WHAT IS NEEDED |
Extract, unchanged, every line from the top of the material below through the line with "with crossed sticks'", and no more.

DATASET SECTION |
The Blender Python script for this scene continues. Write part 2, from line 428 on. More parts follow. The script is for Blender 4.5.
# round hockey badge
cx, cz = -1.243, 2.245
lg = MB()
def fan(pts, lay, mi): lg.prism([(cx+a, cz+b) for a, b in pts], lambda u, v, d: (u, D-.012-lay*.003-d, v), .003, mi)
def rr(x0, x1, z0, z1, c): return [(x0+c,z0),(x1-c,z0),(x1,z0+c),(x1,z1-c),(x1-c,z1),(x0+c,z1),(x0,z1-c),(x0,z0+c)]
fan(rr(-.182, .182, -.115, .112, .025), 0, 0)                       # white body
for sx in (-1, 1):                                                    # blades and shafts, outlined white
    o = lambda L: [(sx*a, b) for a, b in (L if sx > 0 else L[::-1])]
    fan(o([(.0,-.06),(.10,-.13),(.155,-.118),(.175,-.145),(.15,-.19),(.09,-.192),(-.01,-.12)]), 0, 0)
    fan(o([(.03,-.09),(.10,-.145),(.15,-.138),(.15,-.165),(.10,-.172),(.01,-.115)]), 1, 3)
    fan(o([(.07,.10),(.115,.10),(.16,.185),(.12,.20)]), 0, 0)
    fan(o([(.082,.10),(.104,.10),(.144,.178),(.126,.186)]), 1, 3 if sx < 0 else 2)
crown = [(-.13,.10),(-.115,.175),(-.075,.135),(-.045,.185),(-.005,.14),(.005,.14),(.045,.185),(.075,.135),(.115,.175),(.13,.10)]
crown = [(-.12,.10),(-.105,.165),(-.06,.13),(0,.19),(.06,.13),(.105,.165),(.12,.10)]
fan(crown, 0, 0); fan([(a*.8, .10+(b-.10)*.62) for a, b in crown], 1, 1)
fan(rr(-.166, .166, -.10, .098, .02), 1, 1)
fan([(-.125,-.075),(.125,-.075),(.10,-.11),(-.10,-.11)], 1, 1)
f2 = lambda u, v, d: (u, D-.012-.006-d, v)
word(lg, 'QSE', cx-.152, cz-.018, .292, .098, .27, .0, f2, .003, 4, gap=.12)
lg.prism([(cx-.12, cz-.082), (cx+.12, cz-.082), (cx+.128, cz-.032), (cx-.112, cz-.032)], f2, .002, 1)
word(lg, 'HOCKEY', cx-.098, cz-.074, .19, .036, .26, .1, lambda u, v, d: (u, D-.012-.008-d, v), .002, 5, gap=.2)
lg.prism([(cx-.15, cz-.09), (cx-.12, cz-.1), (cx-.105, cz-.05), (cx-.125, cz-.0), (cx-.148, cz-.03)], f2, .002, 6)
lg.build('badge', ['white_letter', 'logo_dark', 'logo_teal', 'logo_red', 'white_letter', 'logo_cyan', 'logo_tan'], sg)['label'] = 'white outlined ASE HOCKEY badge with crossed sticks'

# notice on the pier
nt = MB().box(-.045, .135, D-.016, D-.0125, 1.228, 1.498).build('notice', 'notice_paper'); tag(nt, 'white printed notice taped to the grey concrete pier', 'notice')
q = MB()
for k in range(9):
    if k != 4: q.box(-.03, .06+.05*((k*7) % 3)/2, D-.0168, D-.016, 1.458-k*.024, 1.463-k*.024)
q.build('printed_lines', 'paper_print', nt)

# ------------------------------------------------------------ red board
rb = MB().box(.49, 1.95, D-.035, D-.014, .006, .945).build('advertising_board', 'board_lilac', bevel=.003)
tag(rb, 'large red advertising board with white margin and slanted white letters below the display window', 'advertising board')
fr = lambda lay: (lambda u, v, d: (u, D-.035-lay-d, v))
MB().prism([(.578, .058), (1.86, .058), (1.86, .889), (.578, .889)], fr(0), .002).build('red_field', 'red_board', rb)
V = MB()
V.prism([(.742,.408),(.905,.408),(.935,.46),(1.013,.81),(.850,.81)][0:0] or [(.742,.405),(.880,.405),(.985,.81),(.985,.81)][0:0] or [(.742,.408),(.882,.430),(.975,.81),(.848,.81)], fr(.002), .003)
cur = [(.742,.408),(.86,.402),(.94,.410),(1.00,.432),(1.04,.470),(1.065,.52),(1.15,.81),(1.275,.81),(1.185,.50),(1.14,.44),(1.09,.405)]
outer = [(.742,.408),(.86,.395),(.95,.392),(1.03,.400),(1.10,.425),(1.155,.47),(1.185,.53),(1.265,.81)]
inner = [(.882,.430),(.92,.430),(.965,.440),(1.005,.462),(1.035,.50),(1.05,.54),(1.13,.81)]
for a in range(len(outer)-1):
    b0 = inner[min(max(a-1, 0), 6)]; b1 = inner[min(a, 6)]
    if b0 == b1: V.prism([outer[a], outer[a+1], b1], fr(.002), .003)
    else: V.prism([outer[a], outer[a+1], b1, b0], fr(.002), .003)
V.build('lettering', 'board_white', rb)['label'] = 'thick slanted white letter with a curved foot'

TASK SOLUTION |
The Blender Python script for this scene continues. Write part 2, from line 428 on. More parts follow. The script is for Blender 4.5.
# round hockey badge
cx, cz = -1.243, 2.245
lg = MB()
def fan(pts, lay, mi): lg.prism([(cx+a, cz+b) for a, b in pts], lambda u, v, d: (u, D-.012-lay*.003-d, v), .003, mi)
def rr(x0, x1, z0, z1, c): return [(x0+c,z0),(x1-c,z0),(x1,z0+c),(x1,z1-c),(x1-c,z1),(x0+c,z1),(x0,z1-c),(x0,z0+c)]
fan(rr(-.182, .182, -.115, .112, .025), 0, 0)                       # white body
for sx in (-1, 1):                                                    # blades and shafts, outlined white
    o = lambda L: [(sx*a, b) for a, b in (L if sx > 0 else L[::-1])]
    fan(o([(.0,-.06),(.10,-.13),(.155,-.118),(.175,-.145),(.15,-.19),(.09,-.192),(-.01,-.12)]), 0, 0)
    fan(o([(.03,-.09),(.10,-.145),(.15,-.138),(.15,-.165),(.10,-.172),(.01,-.115)]), 1, 3)
    fan(o([(.07,.10),(.115,.10),(.16,.185),(.12,.20)]), 0, 0)
    fan(o([(.082,.10),(.104,.10),(.144,.178),(.126,.186)]), 1, 3 if sx < 0 else 2)
crown = [(-.13,.10),(-.115,.175),(-.075,.135),(-.045,.185),(-.005,.14),(.005,.14),(.045,.185),(.075,.135),(.115,.175),(.13,.10)]
crown = [(-.12,.10),(-.105,.165),(-.06,.13),(0,.19),(.06,.13),(.105,.165),(.12,.10)]
fan(crown, 0, 0); fan([(a*.8, .10+(b-.10)*.62) for a, b in crown], 1, 1)
fan(rr(-.166, .166, -.10, .098, .02), 1, 1)
fan([(-.125,-.075),(.125,-.075),(.10,-.11),(-.10,-.11)], 1, 1)
f2 = lambda u, v, d: (u, D-.012-.006-d, v)
word(lg, 'QSE', cx-.152, cz-.018, .292, .098, .27, .0, f2, .003, 4, gap=.12)
lg.prism([(cx-.12, cz-.082), (cx+.12, cz-.082), (cx+.128, cz-.032), (cx-.112, cz-.032)], f2, .002, 1)
word(lg, 'HOCKEY', cx-.098, cz-.074, .19, .036, .26, .1, lambda u, v, d: (u, D-.012-.008-d, v), .002, 5, gap=.2)
lg.prism([(cx-.15, cz-.09), (cx-.12, cz-.1), (cx-.105, cz-.05), (cx-.125, cz-.0), (cx-.148, cz-.03)], f2, .002, 6)
lg.build('badge', ['white_letter', 'logo_dark', 'logo_teal', 'logo_red', 'white_letter', 'logo_cyan', 'logo_tan'], sg)['label'] = 'white outlined ASE HOCKEY badge with crossed sticks'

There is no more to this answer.